* Data provided *
================================
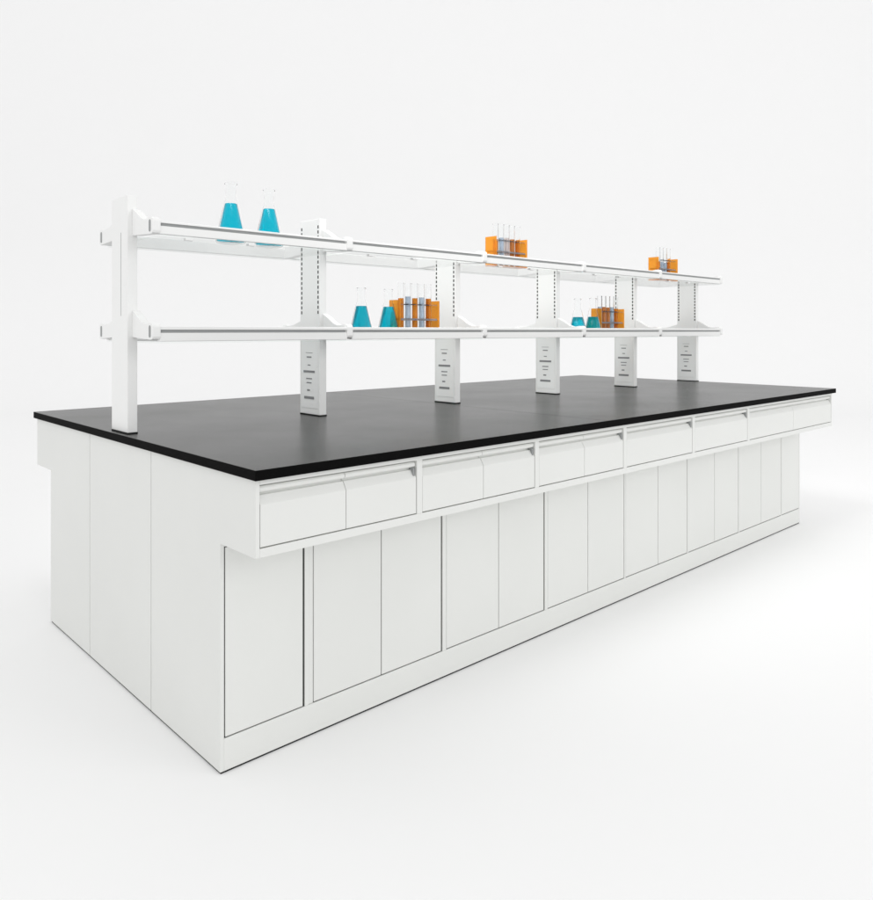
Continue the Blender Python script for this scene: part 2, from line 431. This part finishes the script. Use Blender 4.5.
RT, HTUBE = 0.0135, 0.220
def tube_mesh():
    def hemi(r, z, n=6): return [(r * math.sin(a), z + r - r * math.cos(a)) for a in [math.pi / 2 * i / n for i in range(n + 1)]]
    o = hemi(RT, 0) + [(RT, HTUBE - 0.006), (RT + 0.0022, HTUBE - 0.003), (RT + 0.0022, HTUBE)]
    ri = RT - 0.0012
    i = [(ri, HTUBE), (ri, 0.0012 + ri)] + hemi(ri, 0.0012)[::-1][1:]
    o[0] = (0, 0); i[-1] = (0, 0.0012)
    bm = bmesh.new(); lathe(bm, o + i, 24); return to_mesh(bm, "tube_glass", True)
def tube_liquid(level):
    r = RT - 0.0016
    h = [(r * math.sin(a), 0.0018 + r - r * math.cos(a)) for a in [math.pi / 2 * i / 6 for i in range(7)]]
    h[0] = (0, 0.0018)
    bm = bmesh.new(); lathe(bm, h + [(r, level - 0.001), (r - 0.001, level), (0, level - 0.0003)], 24)
    return to_mesh(bm, "tube_liquid", True)
TM = tube_mesh(); TL = {}
RL, RD, RH = 0.236, 0.070, 0.156
def rack_parts(t):
    for s in (-1, 1):
        x = s * (RL / 2 - 0.0035)
        bm = bmesh.new()
        box(bm, x - 0.0035, x + 0.0035, -RD / 2, RD / 2, 0.0, RH, 0.0015)
        link("end_plate", to_mesh(bm, "end_plate"), M['acrylic'], t)
    for z, mat, nm in ((0.0010, 'acrylic', "base_plate"), (0.074, 'smoke', "tube_plate"), (0.136, 'clear_plate', "tube_plate")):
        # plate with round holes for the tubes: ring strips round each hole
        bm = bmesh.new()
        xs = t['holes']; x0, x1 = -RL / 2 + 0.0072, RL / 2 - 0.0072; hw = RD / 2 - 0.004; th = 0.008 if mat == 'smoke' else 0.004
        if nm == "base_plate":
            box(bm, x0, x1, -hw, hw, z, z + th, 0.0005)
        else:
            rr = RT + 0.0008
            edges = [x0] + [(a + b_) / 2 for a, b_ in zip(xs, xs[1:])] + [x1]
            for cx, xa, xb in zip(xs, edges, edges[1:]):
                n = 32
                ang = [2 * math.pi * (k + .5) / n for k in range(n)]
                def outer(a):
                    dx, dy = math.cos(a), math.sin(a)
                    k1 = ((xb - cx) / dx if dx > 0 else (xa - cx) / dx) if abs(dx) > 1e-9 else 1e9
                    k2 = hw / abs(dy) if abs(dy) > 1e-9 else 1e9
                    kk = min(k1, k2); return cx + kk * dx, kk * dy
                top = [(bm.verts.new((cx + rr * math.cos(a), rr * math.sin(a), z + th)), bm.verts.new((*outer(a), z + th))) for a in ang]
                bot = [(bm.verts.new((cx + rr * math.cos(a), rr * math.sin(a), z)), bm.verts.new((*outer(a), z))) for a in ang]
                for k in range(n):
                    j = (k + 1) % n
                    bm.faces.new((top[k][0], top[k][1], top[j][1], top[j][0]))
                    bm.faces.new((bot[k][0], bot[j][0], bot[j][1], bot[k][1]))
                    bm.faces.new((top[k][0], top[j][0], bot[j][0], bot[k][0]))
                    bm.faces.new((top[k][1], bot[k][1], bot[j][1], top[j][1]))
        link(nm, to_mesh(bm, nm), M[mat], t)

WORD = {'orange_liquid': 'orange', 'blue_liquid': 'pale blue', 'pink_liquid': 'pale pink', 'brown_liquid': 'red-brown'}
ORD = ['leftmost', 'second from left', 'third from left', 'fourth from left', 'rightmost']
def tube_rack(x, y, z, liquids, label, where, sz=1.0):
    n = len(liquids); sp = 0.0405
    xs = [(k - (n - 1) / 2) * sp for k in range(n)]
    t = empty("test_tube_rack", (x, y, z), label, "test tube rack", "orange test tube racks on the shelves")
    t['holes'] = xs
    rack_parts(t); del t['holes']; t.scale.z = sz
    for k, (lq, lv) in enumerate(liquids):
        tu = empty("test_tube", (x + xs[k], y, z + 0.0056 * sz), "%s test tube, %s in the rack %s" % (WORD[lq], (ORD[k] if k < n - 1 else 'rightmost'), where), "test tube", "test tubes in the orange racks")
        tu.scale.z = sz
        link("glass_body", TM, M['thin_glass'], tu)
        if (lq, lv) not in TL: TL[(lq, lv)] = tube_liquid(lv)
        link("liquid", TL[(lq, lv)], M[lq], tu)
o_, b_, p_, r_ = 'orange_liquid', 'blue_liquid', 'pink_liquid', 'brown_liquid'
tube_rack(1.252, 0.812, GL, [(o_, .158), (b_, .166), (o_, .160), (b_, .164), (o_, .160)],
          "orange acrylic test tube rack next to two teal flasks on the nearer lower shelf", "beside two flasks", 1.08)
tube_rack(1.863, 0.812, GU, [(o_, .135), (b_, .150), (p_, .152), (r_, .148), (o_, .145)],
          "orange acrylic test tube rack standing alone in the third bay of the top shelf", "alone on the top shelf's middle", 0.93)
tube_rack(2.768, 0.830, GL, [(b_, .160), (r_, .160), (r_, .158), (b_, .160), (o_, .150)],
          "orange acrylic test tube rack partly behind a teal flask on the far lower shelf", "partly behind a flask", 1.04)
tube_rack(3.352, 0.812, GU, [(o_, .125), (b_, .125), (b_, .120), (o_, .125)],
          "small-looking orange test tube rack at the far right end of the top shelf", "at the top shelf's far right", 0.92)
================================
* Requirement *
Copy out the lines that hold "from".

* Result of this task *
Continue the Blender Python script for this scene: part 2, from line 431. This part finishes the script. Use Blender 4.5.
ORD = ['leftmost', 'second from left', 'third from left', 'fourth from left', 'rightmost']